Exercise requirements: Reproduce the material exactly, omitting nothing.

-- BEGIN --

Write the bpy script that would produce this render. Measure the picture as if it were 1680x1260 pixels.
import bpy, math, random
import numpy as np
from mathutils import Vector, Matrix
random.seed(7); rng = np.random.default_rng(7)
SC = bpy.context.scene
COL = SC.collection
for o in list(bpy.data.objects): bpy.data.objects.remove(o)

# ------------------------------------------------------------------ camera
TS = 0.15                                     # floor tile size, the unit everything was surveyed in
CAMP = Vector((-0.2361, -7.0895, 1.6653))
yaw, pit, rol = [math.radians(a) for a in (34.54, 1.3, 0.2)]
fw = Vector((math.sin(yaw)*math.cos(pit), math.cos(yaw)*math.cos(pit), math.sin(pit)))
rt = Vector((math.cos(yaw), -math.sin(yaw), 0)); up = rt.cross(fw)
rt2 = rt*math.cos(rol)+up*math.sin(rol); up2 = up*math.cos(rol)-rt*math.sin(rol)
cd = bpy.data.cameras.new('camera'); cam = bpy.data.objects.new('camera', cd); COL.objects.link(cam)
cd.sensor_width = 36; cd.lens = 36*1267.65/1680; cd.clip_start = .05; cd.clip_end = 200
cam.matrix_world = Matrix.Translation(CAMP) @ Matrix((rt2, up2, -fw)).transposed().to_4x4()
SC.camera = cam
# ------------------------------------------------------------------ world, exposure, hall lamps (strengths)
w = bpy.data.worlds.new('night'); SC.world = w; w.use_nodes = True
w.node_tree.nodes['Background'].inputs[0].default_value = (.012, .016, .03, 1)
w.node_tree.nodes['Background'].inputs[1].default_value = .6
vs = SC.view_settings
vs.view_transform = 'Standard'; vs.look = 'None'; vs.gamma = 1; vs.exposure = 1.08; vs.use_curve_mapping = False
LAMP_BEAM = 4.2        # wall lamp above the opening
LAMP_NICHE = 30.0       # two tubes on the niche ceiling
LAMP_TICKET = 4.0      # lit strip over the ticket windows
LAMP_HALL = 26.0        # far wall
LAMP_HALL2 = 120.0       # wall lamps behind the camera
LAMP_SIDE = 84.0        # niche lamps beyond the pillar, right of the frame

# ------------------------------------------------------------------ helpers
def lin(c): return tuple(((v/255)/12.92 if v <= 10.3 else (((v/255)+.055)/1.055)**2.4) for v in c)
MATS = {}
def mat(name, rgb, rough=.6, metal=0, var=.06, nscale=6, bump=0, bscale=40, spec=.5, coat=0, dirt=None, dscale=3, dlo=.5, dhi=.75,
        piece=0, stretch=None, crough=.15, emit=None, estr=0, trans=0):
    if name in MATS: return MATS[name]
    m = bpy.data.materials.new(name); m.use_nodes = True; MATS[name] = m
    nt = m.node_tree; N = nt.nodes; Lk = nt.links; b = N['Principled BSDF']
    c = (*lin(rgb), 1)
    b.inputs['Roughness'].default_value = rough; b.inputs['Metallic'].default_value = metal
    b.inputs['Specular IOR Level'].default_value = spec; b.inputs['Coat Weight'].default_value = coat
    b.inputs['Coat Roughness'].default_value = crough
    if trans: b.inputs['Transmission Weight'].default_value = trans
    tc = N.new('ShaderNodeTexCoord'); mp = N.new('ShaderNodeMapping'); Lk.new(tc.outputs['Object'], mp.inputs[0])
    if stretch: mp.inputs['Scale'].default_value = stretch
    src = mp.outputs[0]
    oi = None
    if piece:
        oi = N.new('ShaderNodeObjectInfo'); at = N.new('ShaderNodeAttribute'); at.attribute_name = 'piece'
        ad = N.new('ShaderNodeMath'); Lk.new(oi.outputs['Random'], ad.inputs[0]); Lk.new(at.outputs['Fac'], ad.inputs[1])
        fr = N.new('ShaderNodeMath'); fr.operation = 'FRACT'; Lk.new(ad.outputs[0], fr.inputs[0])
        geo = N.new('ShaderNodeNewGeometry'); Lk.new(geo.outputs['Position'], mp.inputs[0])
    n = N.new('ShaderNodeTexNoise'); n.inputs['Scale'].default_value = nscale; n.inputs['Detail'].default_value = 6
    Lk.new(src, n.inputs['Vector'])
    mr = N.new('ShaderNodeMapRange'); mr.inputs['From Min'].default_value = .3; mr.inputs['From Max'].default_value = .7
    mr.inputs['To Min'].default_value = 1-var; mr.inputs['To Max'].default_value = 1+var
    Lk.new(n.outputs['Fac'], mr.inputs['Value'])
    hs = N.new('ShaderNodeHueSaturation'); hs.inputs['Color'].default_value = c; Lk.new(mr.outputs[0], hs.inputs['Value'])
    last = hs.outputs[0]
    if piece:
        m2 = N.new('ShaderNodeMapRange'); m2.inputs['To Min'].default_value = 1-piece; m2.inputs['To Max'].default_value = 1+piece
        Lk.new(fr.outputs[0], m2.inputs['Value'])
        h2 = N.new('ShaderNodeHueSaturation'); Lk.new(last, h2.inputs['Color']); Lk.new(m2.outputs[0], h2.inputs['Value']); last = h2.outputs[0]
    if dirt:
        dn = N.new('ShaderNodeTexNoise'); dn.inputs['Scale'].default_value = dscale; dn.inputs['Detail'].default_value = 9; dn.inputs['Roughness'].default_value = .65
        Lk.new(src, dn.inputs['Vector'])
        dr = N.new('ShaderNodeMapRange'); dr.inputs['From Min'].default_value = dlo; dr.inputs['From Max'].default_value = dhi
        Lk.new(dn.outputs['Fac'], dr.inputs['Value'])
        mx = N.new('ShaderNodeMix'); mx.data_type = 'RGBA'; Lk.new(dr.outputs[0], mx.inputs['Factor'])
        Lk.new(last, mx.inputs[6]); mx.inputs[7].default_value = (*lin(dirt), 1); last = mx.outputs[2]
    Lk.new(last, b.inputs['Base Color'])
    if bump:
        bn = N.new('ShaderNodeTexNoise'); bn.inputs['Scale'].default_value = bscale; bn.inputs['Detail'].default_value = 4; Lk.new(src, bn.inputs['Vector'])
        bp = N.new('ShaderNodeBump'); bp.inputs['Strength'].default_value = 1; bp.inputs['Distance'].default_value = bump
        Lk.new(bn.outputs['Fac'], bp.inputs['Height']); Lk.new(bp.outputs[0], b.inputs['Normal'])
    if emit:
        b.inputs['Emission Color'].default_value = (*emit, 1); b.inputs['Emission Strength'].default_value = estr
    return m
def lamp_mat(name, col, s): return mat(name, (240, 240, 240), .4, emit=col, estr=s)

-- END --

Problem solution:
Write the bpy script that would produce this render. Measure the picture as if it were 1680x1260 pixels.
import bpy, math, random
import numpy as np
from mathutils import Vector, Matrix
random.seed(7); rng = np.random.default_rng(7)
SC = bpy.context.scene
COL = SC.collection
for o in list(bpy.data.objects): bpy.data.objects.remove(o)

# ------------------------------------------------------------------ camera
TS = 0.15                                     # floor tile size, the unit everything was surveyed in
CAMP = Vector((-0.2361, -7.0895, 1.6653))
yaw, pit, rol = [math.radians(a) for a in (34.54, 1.3, 0.2)]
fw = Vector((math.sin(yaw)*math.cos(pit), math.cos(yaw)*math.cos(pit), math.sin(pit)))
rt = Vector((math.cos(yaw), -math.sin(yaw), 0)); up = rt.cross(fw)
rt2 = rt*math.cos(rol)+up*math.sin(rol); up2 = up*math.cos(rol)-rt*math.sin(rol)
cd = bpy.data.cameras.new('camera'); cam = bpy.data.objects.new('camera', cd); COL.objects.link(cam)
cd.sensor_width = 36; cd.lens = 36*1267.65/1680; cd.clip_start = .05; cd.clip_end = 200
cam.matrix_world = Matrix.Translation(CAMP) @ Matrix((rt2, up2, -fw)).transposed().to_4x4()
SC.camera = cam
# ------------------------------------------------------------------ world, exposure, hall lamps (strengths)
w = bpy.data.worlds.new('night'); SC.world = w; w.use_nodes = True
w.node_tree.nodes['Background'].inputs[0].default_value = (.012, .016, .03, 1)
w.node_tree.nodes['Background'].inputs[1].default_value = .6
vs = SC.view_settings
vs.view_transform = 'Standard'; vs.look = 'None'; vs.gamma = 1; vs.exposure = 1.08; vs.use_curve_mapping = False
LAMP_BEAM = 4.2        # wall lamp above the opening
LAMP_NICHE = 30.0       # two tubes on the niche ceiling
LAMP_TICKET = 4.0      # lit strip over the ticket windows
LAMP_HALL = 26.0        # far wall
LAMP_HALL2 = 120.0       # wall lamps behind the camera
LAMP_SIDE = 84.0        # niche lamps beyond the pillar, right of the frame

# ------------------------------------------------------------------ helpers
def lin(c): return tuple(((v/255)/12.92 if v <= 10.3 else (((v/255)+.055)/1.055)**2.4) for v in c)
MATS = {}
def mat(name, rgb, rough=.6, metal=0, var=.06, nscale=6, bump=0, bscale=40, spec=.5, coat=0, dirt=None, dscale=3, dlo=.5, dhi=.75,
        piece=0, stretch=None, crough=.15, emit=None, estr=0, trans=0):
    if name in MATS: return MATS[name]
    m = bpy.data.materials.new(name); m.use_nodes = True; MATS[name] = m
    nt = m.node_tree; N = nt.nodes; Lk = nt.links; b = N['Principled BSDF']
    c = (*lin(rgb), 1)
    b.inputs['Roughness'].default_value = rough; b.inputs['Metallic'].default_value = metal
    b.inputs['Specular IOR Level'].default_value = spec; b.inputs['Coat Weight'].default_value = coat
    b.inputs['Coat Roughness'].default_value = crough
    if trans: b.inputs['Transmission Weight'].default_value = trans
    tc = N.new('ShaderNodeTexCoord'); mp = N.new('ShaderNodeMapping'); Lk.new(tc.outputs['Object'], mp.inputs[0])
    if stretch: mp.inputs['Scale'].default_value = stretch
    src = mp.outputs[0]
    oi = None
    if piece:
        oi = N.new('ShaderNodeObjectInfo'); at = N.new('ShaderNodeAttribute'); at.attribute_name = 'piece'
        ad = N.new('ShaderNodeMath'); Lk.new(oi.outputs['Random'], ad.inputs[0]); Lk.new(at.outputs['Fac'], ad.inputs[1])
        fr = N.new('ShaderNodeMath'); fr.operation = 'FRACT'; Lk.new(ad.outputs[0], fr.inputs[0])
        geo = N.new('ShaderNodeNewGeometry'); Lk.new(geo.outputs['Position'], mp.inputs[0])
    n = N.new('ShaderNodeTexNoise'); n.inputs['Scale'].default_value = nscale; n.inputs['Detail'].default_value = 6
    Lk.new(src, n.inputs['Vector'])
    mr = N.new('ShaderNodeMapRange'); mr.inputs['From Min'].default_value = .3; mr.inputs['From Max'].default_value = .7
    mr.inputs['To Min'].default_value = 1-var; mr.inputs['To Max'].default_value = 1+var
    Lk.new(n.outputs['Fac'], mr.inputs['Value'])
    hs = N.new('ShaderNodeHueSaturation'); hs.inputs['Color'].default_value = c; Lk.new(mr.outputs[0], hs.inputs['Value'])
    last = hs.outputs[0]
    if piece:
        m2 = N.new('ShaderNodeMapRange'); m2.inputs['To Min'].default_value = 1-piece; m2.inputs['To Max'].default_value = 1+piece
        Lk.new(fr.outputs[0], m2.inputs['Value'])
        h2 = N.new('ShaderNodeHueSaturation'); Lk.new(last, h2.inputs['Color']); Lk.new(m2.outputs[0], h2.inputs['Value']); last = h2.outputs[0]
    if dirt:
        dn = N.new('ShaderNodeTexNoise'); dn.inputs['Scale'].default_value = dscale; dn.inputs['Detail'].default_value = 9; dn.inputs['Roughness'].default_value = .65
        Lk.new(src, dn.inputs['Vector'])
        dr = N.new('ShaderNodeMapRange'); dr.inputs['From Min'].default_value = dlo; dr.inputs['From Max'].default_value = dhi
        Lk.new(dn.outputs['Fac'], dr.inputs['Value'])
        mx = N.new('ShaderNodeMix'); mx.data_type = 'RGBA'; Lk.new(dr.outputs[0], mx.inputs['Factor'])
        Lk.new(last, mx.inputs[6]); mx.inputs[7].default_value = (*lin(dirt), 1); last = mx.outputs[2]
    Lk.new(last, b.inputs['Base Color'])
    if bump:
        bn = N.new('ShaderNodeTexNoise'); bn.inputs['Scale'].default_value = bscale; bn.inputs['Detail'].default_value = 4; Lk.new(src, bn.inputs['Vector'])
        bp = N.new('ShaderNodeBump'); bp.inputs['Strength'].default_value = 1; bp.inputs['Distance'].default_value = bump
        Lk.new(bn.outputs['Fac'], bp.inputs['Height']); Lk.new(bp.outputs[0], b.inputs['Normal'])
    if emit:
        b.inputs['Emission Color'].default_value = (*emit, 1); b.inputs['Emission Strength'].default_value = estr
    return m
def lamp_mat(name, col, s): return mat(name, (240, 240, 240), .4, emit=col, estr=s)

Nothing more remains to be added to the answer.